There is some opinion polling evidence inside Iran that most Iranians would prefer to see the nuclear deal re-established.

Another fundamental requirement that must be met to keep the Vienna talks on track is an agreement from Iran to keep giving UN nuclear inspectors limited access to its nuclear sites. The Iranians struck a temporary understanding with the UN’s International Atomic Energy Agency (IAEA) in February on access for three months. The understanding means that video recording inside the sites continues, but without the need to hand the footage over to the UN inspectorate. However, the deadline on this arrangement expires next week.

If the arrangement is not renewed before the expiry date, Iran would be in a position to delete all recorded footage of its nuclear site activities. That would essentially leave the UN inspectors in the dark about what has occurred at the sites since February. And that would mean the collapse of the last surviving remnant of the deal.

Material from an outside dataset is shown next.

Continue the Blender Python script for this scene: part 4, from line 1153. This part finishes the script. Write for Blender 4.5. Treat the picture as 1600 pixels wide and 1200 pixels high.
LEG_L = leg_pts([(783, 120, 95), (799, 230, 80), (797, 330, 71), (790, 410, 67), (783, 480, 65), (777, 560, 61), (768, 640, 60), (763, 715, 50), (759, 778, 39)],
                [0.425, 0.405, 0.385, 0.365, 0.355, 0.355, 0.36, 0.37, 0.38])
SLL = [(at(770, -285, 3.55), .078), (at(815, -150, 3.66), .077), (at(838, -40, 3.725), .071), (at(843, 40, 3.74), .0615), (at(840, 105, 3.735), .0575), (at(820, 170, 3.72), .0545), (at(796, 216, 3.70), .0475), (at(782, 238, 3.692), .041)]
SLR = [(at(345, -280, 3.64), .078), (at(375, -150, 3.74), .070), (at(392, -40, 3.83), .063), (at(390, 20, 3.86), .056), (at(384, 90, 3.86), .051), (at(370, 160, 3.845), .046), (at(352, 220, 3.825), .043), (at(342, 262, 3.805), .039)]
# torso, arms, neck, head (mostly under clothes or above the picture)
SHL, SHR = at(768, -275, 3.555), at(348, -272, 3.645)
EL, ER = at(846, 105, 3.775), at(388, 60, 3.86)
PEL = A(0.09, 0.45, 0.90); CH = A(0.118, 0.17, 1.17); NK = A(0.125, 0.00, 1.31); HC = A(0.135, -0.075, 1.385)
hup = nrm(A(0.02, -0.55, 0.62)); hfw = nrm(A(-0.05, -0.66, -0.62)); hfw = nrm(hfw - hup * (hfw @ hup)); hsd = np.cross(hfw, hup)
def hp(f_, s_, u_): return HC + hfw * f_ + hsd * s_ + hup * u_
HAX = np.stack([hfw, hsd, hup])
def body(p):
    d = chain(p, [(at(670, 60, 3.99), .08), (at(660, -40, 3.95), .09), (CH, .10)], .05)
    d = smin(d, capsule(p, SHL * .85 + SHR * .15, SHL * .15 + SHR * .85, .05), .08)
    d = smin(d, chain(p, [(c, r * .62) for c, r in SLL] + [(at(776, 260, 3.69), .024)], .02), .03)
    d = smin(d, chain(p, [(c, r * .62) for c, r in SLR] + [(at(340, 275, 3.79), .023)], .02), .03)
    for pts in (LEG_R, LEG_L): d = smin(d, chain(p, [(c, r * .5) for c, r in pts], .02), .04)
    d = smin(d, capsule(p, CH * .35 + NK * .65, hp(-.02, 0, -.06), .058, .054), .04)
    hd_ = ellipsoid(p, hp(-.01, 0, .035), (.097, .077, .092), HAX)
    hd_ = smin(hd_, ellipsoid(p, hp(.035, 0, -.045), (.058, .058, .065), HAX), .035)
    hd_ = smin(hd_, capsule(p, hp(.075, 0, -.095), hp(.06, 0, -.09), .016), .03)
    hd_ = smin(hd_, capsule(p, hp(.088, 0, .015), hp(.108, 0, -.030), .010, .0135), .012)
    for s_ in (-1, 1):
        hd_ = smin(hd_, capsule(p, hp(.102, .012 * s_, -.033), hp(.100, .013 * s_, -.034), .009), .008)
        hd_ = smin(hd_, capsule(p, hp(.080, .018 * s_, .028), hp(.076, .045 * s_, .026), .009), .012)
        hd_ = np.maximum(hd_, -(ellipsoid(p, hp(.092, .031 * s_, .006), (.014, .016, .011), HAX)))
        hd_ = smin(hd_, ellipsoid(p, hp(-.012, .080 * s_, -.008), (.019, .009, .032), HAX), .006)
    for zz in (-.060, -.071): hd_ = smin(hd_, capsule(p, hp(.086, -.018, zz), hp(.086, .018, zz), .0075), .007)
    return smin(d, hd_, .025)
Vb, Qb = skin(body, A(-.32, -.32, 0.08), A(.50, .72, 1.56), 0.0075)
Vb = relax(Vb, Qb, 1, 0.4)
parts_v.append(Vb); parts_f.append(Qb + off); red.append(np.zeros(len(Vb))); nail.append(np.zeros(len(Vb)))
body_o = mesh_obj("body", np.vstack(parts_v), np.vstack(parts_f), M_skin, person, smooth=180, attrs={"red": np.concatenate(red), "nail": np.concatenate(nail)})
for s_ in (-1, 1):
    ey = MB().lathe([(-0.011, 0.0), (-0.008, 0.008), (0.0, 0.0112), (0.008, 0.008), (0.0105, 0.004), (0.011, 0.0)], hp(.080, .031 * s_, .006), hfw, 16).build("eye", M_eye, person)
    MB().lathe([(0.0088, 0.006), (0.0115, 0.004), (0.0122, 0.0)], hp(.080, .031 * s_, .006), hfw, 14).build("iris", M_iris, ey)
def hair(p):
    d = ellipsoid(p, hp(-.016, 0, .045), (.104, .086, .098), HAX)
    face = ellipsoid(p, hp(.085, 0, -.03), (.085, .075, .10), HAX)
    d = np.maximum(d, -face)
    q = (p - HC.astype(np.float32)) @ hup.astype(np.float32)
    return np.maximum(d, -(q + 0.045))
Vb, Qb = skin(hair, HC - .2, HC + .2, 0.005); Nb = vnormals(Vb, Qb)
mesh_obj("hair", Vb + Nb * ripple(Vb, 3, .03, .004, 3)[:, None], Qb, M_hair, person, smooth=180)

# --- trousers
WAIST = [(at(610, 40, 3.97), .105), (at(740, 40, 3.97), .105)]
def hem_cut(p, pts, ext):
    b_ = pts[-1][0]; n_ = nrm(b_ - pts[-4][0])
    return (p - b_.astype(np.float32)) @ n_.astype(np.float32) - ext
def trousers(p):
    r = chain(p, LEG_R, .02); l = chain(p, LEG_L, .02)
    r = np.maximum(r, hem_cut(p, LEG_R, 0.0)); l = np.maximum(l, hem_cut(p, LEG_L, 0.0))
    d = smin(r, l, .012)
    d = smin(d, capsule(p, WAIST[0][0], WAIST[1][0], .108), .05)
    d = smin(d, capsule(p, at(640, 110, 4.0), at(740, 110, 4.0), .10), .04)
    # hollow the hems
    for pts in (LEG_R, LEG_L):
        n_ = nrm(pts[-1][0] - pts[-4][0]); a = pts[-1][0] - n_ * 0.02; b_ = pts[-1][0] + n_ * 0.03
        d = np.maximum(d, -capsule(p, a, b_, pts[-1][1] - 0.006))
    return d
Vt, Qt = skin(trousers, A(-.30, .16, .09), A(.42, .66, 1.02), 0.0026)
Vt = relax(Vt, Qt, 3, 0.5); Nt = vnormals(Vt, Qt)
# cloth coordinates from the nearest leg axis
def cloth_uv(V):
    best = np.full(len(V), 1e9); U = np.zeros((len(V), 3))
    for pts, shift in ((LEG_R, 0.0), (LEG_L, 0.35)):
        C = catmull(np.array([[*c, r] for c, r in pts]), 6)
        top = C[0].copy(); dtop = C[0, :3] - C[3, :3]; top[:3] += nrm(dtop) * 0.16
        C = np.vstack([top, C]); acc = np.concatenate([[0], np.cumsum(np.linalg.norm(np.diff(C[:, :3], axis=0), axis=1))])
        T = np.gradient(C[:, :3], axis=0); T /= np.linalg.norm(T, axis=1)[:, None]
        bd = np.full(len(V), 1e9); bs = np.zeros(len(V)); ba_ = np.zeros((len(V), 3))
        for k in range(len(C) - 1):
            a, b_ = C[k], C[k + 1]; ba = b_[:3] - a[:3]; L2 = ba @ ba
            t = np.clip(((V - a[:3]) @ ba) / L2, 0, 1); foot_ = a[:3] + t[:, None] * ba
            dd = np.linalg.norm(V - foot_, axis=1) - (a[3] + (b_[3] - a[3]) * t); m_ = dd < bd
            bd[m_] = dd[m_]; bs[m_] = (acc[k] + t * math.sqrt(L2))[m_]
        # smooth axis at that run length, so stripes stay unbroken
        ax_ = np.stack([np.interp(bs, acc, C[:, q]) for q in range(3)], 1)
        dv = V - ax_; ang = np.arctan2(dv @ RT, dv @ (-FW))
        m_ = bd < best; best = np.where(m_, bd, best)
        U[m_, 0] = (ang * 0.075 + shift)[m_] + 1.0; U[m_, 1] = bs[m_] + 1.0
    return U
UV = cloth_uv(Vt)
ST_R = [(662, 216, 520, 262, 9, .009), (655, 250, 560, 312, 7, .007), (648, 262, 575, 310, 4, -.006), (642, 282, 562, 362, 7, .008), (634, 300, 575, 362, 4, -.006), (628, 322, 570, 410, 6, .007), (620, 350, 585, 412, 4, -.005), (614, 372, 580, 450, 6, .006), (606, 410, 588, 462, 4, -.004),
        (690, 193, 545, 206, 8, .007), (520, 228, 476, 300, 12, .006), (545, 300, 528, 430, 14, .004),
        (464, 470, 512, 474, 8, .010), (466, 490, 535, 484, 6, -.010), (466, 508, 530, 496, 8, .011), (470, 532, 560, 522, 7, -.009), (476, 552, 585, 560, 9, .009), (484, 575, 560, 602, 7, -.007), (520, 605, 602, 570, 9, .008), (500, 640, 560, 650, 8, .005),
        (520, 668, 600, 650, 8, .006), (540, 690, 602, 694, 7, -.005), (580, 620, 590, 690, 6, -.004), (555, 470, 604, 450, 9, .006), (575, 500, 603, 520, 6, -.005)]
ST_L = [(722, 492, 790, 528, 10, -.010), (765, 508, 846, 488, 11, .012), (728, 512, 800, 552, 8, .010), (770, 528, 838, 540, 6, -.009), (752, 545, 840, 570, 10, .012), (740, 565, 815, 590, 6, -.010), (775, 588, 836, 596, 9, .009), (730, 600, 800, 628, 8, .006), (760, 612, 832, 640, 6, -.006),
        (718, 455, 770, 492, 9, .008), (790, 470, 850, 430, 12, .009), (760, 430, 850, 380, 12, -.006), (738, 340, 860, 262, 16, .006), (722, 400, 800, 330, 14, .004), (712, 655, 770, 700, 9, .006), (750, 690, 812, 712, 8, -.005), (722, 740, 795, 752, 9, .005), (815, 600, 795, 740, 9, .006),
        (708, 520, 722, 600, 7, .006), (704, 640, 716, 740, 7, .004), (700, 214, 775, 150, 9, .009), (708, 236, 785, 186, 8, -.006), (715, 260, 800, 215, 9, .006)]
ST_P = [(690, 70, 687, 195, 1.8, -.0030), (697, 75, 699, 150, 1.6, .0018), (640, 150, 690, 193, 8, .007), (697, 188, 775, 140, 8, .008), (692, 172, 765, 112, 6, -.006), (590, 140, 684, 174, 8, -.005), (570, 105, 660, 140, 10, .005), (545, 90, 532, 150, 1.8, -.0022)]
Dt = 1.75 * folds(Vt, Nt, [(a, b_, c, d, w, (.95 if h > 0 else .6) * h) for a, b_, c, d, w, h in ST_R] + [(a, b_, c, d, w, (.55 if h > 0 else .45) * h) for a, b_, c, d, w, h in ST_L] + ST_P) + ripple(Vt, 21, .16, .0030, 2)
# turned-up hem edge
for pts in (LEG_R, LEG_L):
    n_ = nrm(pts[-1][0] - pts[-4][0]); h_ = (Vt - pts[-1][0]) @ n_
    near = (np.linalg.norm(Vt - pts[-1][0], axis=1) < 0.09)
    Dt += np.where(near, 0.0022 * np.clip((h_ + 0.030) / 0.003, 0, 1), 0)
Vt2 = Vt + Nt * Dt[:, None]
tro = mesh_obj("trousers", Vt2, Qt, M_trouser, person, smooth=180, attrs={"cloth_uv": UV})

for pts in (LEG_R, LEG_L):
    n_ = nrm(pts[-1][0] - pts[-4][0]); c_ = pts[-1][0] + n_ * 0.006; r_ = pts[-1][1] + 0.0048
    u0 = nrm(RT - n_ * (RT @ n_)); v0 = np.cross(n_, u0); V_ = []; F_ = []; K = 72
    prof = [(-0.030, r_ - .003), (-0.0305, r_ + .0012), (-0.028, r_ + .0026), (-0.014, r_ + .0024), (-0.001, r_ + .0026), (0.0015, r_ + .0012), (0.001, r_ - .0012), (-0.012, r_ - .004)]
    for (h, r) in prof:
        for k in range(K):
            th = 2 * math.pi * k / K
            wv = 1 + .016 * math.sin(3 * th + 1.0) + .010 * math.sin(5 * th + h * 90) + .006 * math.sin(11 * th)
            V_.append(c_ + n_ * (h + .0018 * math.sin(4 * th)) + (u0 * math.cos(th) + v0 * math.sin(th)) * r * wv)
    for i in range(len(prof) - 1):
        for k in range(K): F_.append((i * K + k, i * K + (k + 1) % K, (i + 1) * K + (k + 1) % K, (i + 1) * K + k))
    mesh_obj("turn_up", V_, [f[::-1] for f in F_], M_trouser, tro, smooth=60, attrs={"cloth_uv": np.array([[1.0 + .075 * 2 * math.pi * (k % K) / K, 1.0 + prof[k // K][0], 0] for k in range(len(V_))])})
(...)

Iran’s parliament, under the control of hardliners, has stuck to the line that Iran should not be required to return to full compliance with the JCPOA until after the lifting of sanctions by the US has been verified. But the other remaining nuclear deal signatories—France, the UK, Germany, Russia and China—do not support this proposed principle. Sergei Ryabkov, Russia’s deputy foreign minister and chief nuclear negotiator, has said Iran and the US should come back into JCPOA compliance simultaneously.